Y es entonces cuando se acuerda de la historia que le contó su
madre, tantos años ya, mientras lo miraba, mientras lloraba.
Al tercer día de haber nacido, Alejandro Augusto Cáceres Tejos
recibió su primera visita lejana. Desde Linares, el párroco de la
ciudad llegó hasta la casa patronal para comunicarle a la madre de
Alejandro que él iba a ser su padrino de bautismo. La mujer quedó
extrañada, pero no tanto como con el pedido siguiente: “Déjame
solo con el niño”, le dijo el cura.
Casi una hora después, ella entró a la pieza y lo encontró de rodillas
junto a la cuna, con las manos alzadas, sudando, transformado. “En
este niño viene algo muy especial, así que cuídenlo mucho. No le
digan nada hasta que sea grande”, fue la recomendación.
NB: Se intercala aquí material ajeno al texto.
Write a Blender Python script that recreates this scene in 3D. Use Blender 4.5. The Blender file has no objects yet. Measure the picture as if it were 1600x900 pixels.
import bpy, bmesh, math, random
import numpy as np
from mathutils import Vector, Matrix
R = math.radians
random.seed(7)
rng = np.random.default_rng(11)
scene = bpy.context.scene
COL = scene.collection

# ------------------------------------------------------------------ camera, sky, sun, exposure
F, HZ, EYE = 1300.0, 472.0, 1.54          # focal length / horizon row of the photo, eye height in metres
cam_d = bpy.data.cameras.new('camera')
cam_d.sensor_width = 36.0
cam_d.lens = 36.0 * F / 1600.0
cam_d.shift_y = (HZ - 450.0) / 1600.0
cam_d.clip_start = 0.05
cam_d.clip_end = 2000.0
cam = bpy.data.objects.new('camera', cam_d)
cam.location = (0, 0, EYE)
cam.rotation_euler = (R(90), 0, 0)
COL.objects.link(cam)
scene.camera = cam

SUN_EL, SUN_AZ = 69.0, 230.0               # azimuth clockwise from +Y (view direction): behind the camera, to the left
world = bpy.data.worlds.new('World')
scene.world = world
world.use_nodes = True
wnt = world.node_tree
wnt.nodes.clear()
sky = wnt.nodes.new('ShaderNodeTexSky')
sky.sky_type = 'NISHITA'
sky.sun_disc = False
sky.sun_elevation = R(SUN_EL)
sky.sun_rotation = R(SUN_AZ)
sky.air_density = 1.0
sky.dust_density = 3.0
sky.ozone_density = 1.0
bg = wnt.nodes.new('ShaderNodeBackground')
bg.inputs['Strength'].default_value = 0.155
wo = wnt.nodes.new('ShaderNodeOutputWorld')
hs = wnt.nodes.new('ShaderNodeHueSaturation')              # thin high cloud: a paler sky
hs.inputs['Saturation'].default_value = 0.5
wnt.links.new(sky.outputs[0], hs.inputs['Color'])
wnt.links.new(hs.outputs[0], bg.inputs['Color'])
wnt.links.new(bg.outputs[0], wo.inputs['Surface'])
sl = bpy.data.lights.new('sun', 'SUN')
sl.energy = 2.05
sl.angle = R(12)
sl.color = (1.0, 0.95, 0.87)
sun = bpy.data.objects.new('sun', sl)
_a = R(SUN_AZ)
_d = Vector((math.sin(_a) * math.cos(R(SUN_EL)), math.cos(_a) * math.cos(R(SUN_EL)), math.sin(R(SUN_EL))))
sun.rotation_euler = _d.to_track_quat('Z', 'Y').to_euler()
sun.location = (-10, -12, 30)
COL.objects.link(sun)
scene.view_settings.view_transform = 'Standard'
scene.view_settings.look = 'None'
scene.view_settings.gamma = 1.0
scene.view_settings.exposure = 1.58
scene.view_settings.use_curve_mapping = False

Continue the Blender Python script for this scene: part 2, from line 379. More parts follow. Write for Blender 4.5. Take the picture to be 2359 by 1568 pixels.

Por eso, cuando el niño de siete años entró al comedor con el Cristo
recién hecho, la madre lo entendió como una predestinación.
Tras ganar un concurso de esculturas en la UC de Talca, en 1978,
Alejandro terminó por convencer al resto de la familia, tomó su
nombre artístico y unos años más tarde viajó a Italia para ver
en qué nivel estaba, considerando que ya desde entonces era
un autodidacta. “Italia era muy atractivo en términos figurativos.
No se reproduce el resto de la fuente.